By The WSJ Editorial Board
Updated Nov. 15, 2017 7:27 p.m. ET
Milton Friedman once joked that if you put the government in
charge of the Sahara Desert in five years there would be a shortage
of sand. He could have been talking about Venezuela and its oil
wealth. But it is no joke.
On Monday Caracas missed interest payments due on two
government bonds and one bond issued by the state-owned oil
monopoly known by its Spanish initials PdVSA. Venezuela owed
creditors $280 million, which it couldn’t manage even after a
30-day grace period.
Venezuela is broke, which takes some doing. For much of the
second half of the 20th century, a gusher of oil exports made
dollars abundant in Venezuela and the country imported the finest
of everything. There were rough patches in the 1980s and 1990s, but
by 2001 Venezuela was the richest country in South America.

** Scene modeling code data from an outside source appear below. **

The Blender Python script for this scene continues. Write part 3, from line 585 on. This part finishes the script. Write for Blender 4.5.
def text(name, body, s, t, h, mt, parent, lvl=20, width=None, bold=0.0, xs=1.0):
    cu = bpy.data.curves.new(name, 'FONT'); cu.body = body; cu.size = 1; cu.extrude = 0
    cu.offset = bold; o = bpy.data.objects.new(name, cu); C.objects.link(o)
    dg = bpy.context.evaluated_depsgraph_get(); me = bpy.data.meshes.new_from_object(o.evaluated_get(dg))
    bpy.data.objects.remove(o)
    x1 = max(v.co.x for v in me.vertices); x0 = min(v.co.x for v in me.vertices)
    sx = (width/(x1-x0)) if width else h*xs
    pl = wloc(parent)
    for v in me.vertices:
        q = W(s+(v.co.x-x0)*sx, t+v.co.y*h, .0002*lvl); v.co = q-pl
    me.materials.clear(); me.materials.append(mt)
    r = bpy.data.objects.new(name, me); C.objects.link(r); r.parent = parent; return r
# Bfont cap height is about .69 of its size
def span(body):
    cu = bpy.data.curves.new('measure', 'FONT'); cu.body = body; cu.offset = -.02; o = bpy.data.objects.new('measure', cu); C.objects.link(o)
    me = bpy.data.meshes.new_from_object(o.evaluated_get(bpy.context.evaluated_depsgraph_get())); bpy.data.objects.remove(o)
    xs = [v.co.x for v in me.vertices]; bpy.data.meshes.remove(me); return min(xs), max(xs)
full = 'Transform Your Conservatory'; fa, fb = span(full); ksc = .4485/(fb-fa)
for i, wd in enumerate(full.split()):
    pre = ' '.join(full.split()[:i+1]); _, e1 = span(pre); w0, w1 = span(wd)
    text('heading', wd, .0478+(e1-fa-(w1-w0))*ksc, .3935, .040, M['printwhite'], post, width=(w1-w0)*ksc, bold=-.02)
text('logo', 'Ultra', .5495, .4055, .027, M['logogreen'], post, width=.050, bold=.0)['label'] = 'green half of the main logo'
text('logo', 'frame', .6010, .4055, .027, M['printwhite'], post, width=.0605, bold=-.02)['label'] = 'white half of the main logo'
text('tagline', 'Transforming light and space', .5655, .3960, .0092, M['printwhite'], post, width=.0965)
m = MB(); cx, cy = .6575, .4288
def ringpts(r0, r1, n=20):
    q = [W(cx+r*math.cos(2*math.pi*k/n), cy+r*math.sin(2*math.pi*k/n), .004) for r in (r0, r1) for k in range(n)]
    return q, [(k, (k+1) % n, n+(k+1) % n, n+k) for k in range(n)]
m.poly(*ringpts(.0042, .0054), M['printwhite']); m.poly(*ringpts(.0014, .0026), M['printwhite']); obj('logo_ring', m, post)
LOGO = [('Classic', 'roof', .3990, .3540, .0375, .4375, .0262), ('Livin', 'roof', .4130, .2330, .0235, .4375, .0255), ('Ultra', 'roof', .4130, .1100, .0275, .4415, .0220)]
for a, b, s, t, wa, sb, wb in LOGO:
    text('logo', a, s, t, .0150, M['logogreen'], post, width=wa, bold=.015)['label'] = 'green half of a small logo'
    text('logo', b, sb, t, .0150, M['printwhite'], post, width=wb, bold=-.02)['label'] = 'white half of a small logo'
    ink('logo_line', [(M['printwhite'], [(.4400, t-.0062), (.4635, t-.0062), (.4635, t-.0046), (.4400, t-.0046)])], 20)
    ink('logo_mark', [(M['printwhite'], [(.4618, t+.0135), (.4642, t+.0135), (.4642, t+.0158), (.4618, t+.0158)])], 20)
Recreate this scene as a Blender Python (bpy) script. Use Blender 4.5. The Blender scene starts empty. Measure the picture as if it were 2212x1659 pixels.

Then in 2005 the socialist Hugo Chávez declared that the
central bank had “excessive reserves.” He mandated that the
executive take the excess from the bank without compensation. Today
the central bank has at best $1 billion in reserves.
Falling oil prices are partly to blame, but the main problem
is that chavismo has strangled entrepreneurship. Faced with
expropriation, hyperinflation, price controls and rampant
corruption, human and monetary capital has fled Venezuela.
As of Tuesday evening, the International Swaps and Derivatives
Association still had not declared Venezuela in default. That
matters because this will trigger the insurance obligations
inherent in the credit default swaps. But S&P Global Ratings
declared the country in default Monday. On Tuesday morning the
Luxembourg Stock Exchange issued a suspension notice for the bonds
with missed payments.
President Nicolás Maduro has formed a commission to
restructure up to $150 billion of the debt and put Vice President
Tareck El Aissami —who is under U.S. sanctions for drug
trafficking—in charge. Mr. El Aissami called a meeting of creditors
on Monday in Caracas, which most bondholders did not attend. Press
reports said Mr. El Aissami delivered a monologue on Venezuela’s
intention to pay and took no questions. He argued that Trump
Administration sanctions make it difficult for the dictatorship to
arrange refinancing.
The real problem is that restructuring assumes the country can
grow again. That’s nearly impossible without a change in policy
that will free the economy.
If Caracas doesn’t find a way to settle with bondholders, they
will soon ask authorities to seize Venezuelan assets such as oil
shipments at sea and Citgo facilities in the U.S. Such are the
wages of socialism.
Correction: An earlier version misidentified the name of the
International Swaps and Derivatives Association.
Appeared in the November 15, 2017, print edition.